Стало быть, христианство согласуется с тезисами и практическими предложениями Свенсона гораздо лучше, чем с вульгарными, народными представлениями о природе мира. Зло не имеет средоточия, но именно оно дано нам в эмпирике, и является отправной точкой для построения любой этики (служение, аскеза). Добро имеет средоточие - нашего Господа, - но Господь открывается нам не как факт, а как откровение, а потому мы не можем увидеть Господа "позитивным" путём, через логическую индукцию. Мы можем почувствовать его только через индукцию поэтическую, которая находится за рамками логического исследования.

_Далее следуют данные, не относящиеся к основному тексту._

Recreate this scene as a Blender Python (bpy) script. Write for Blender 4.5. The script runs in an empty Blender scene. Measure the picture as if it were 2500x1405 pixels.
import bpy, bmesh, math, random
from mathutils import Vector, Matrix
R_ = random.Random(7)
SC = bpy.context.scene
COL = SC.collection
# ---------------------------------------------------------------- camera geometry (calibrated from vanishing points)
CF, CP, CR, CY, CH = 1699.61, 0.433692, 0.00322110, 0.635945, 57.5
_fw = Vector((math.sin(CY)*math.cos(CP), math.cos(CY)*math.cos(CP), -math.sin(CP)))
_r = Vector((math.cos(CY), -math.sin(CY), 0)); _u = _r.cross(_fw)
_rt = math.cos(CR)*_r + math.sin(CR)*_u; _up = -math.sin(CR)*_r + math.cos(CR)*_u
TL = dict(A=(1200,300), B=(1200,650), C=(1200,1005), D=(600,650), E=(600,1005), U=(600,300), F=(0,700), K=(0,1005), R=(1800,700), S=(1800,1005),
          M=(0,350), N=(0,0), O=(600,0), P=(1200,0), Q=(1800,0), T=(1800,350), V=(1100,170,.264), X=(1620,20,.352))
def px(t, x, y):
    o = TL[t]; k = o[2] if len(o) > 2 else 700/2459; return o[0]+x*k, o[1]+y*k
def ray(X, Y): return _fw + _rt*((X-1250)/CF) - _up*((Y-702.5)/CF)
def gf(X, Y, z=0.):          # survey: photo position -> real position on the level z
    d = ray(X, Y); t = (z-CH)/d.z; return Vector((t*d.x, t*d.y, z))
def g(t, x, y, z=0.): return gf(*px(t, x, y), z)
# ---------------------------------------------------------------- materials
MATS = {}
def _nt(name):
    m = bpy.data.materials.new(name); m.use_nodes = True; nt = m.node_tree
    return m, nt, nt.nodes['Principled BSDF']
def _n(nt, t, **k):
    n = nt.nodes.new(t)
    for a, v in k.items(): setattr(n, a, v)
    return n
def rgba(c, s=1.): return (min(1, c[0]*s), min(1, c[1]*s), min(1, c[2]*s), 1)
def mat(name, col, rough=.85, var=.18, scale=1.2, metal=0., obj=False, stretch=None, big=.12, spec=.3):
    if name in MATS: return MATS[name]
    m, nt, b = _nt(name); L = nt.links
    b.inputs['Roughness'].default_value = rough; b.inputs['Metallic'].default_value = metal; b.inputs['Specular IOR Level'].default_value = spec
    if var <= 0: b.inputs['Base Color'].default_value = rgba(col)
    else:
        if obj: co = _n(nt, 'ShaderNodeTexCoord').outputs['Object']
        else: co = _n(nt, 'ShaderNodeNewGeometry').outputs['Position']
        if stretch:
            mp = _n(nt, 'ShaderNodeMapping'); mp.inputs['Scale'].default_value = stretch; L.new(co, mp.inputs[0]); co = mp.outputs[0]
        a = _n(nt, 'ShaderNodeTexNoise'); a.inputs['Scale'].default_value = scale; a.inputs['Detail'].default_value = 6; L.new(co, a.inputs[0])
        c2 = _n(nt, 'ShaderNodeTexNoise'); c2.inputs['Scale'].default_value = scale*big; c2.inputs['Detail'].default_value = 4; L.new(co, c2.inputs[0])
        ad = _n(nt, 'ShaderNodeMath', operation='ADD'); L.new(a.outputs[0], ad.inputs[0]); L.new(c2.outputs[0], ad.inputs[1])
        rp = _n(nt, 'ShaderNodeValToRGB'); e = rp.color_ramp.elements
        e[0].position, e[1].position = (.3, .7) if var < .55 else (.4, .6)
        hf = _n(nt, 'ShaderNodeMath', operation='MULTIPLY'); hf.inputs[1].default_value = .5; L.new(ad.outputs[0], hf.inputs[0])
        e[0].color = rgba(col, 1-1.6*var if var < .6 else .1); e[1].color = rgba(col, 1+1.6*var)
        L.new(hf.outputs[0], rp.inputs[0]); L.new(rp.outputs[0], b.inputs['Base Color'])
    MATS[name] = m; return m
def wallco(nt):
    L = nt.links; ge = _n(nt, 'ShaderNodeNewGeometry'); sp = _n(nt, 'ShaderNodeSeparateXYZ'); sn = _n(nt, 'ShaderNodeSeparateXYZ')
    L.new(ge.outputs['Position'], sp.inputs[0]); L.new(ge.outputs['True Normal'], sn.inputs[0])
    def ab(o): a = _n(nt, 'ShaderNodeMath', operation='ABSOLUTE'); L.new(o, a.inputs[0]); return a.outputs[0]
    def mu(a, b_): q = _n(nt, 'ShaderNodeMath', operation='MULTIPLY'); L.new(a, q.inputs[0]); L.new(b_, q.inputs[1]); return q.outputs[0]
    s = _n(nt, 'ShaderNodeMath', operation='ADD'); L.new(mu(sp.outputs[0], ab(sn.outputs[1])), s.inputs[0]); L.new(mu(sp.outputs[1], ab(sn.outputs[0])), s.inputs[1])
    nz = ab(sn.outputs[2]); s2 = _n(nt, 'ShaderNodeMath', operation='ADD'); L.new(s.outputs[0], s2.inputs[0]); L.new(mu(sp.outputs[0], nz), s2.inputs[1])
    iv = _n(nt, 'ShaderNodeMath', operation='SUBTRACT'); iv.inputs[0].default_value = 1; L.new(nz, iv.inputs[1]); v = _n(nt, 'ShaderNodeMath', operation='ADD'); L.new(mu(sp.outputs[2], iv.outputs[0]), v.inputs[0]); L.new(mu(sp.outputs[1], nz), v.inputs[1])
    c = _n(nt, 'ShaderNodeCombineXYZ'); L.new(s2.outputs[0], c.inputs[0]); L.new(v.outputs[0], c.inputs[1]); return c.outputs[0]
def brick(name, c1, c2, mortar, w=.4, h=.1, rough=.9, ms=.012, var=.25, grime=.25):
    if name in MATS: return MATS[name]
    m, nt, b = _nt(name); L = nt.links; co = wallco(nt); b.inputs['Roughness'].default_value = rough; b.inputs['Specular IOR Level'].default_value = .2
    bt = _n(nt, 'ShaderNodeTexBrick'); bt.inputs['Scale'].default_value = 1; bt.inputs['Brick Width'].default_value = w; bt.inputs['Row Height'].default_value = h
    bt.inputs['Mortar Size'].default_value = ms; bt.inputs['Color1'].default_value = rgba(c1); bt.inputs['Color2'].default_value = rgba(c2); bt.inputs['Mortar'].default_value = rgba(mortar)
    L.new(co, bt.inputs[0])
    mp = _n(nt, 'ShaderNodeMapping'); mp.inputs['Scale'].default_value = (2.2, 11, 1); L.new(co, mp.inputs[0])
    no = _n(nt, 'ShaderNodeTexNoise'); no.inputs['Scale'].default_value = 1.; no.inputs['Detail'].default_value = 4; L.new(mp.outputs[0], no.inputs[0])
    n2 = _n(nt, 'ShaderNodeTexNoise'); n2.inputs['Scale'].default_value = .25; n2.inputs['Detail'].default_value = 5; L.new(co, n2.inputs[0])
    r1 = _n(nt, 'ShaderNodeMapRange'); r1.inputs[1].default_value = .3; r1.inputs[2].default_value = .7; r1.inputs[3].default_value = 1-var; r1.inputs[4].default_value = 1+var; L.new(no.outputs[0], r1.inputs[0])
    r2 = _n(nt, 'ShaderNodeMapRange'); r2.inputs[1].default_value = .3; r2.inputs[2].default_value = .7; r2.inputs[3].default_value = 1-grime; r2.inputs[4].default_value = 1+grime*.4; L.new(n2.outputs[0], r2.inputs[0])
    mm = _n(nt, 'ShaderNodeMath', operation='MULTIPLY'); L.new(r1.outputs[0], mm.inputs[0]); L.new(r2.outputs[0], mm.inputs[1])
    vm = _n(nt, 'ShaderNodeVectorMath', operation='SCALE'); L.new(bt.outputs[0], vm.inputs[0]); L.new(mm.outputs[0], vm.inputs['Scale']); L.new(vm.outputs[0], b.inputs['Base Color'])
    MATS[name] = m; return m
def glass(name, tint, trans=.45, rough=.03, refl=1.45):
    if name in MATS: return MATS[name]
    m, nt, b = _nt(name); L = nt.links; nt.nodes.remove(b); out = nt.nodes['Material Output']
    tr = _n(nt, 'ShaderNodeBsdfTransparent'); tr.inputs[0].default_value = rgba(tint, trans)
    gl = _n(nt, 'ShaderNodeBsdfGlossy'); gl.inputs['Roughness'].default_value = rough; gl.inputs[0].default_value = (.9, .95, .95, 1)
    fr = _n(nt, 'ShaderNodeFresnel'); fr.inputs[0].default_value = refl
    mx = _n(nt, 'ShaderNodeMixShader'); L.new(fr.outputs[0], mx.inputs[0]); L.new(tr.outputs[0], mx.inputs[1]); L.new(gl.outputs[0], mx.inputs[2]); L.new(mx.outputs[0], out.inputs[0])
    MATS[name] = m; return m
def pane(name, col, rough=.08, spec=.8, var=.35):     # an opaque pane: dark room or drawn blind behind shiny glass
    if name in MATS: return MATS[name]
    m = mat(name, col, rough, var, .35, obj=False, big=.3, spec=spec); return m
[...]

И в этом - единственное существенное различие между нами и Свенсоном. Штука в том, что мы и не пытаемся определять Бога через добро, но зато мы определяем добро через Бога. А Свенсон об этом как бы "не догадывается". Для него невозможность указать направление к Богу через постепенное нарастание интуиции добра является основанием для агностицизма. Для нас это становится свидетельством падшести этого мира, но не более того. Мы не Бога определяем как идеальное добро, а ровно наоборот, добро определяем как то, что хоть как-то приближает к Богу, согласуется с Ним, и следует Его пути! Поскольку с "позитивистской" позиции это ничего не меняет (сравни почти полное совпадение буддийской и христианской аскетики при противоположности первоначальных посылок), наше противоречие со Свенсоном - не в тезисах или выводах, а в общем, поэтическом, "цветовом" восприятии мира (см. Честертона с его описанием паранойяльных концепций бытия). Для Свенсона наблюдаемый мир - это трепетание абсурда среди сполохов тьмы. Для нас - это черкотня тьмы по поверхности Света. Но обе картины - уже за пределами логики, в царстве интерпретаций. О них невозможно "спорить", потому что их невозможно верифицировать. О них можно только петь, а потом, возможно, сравнивать, какая песня показалась субьективно более убедительной.
Короче говоря, это как раз тот случай, когда я "не верю" в атеизм другого человека. Как я не верю, например, в атеизм Камю, или Сартра. Не бывают люди атеистами. Просто некоторые - чуть более последовательные апофатики, чем другие. А чем выше критерии, предъявляемые к Свету, тем большее количество идолов человек успевает отбросить, и тем горше ему жить, если (пока) не грянет откровение.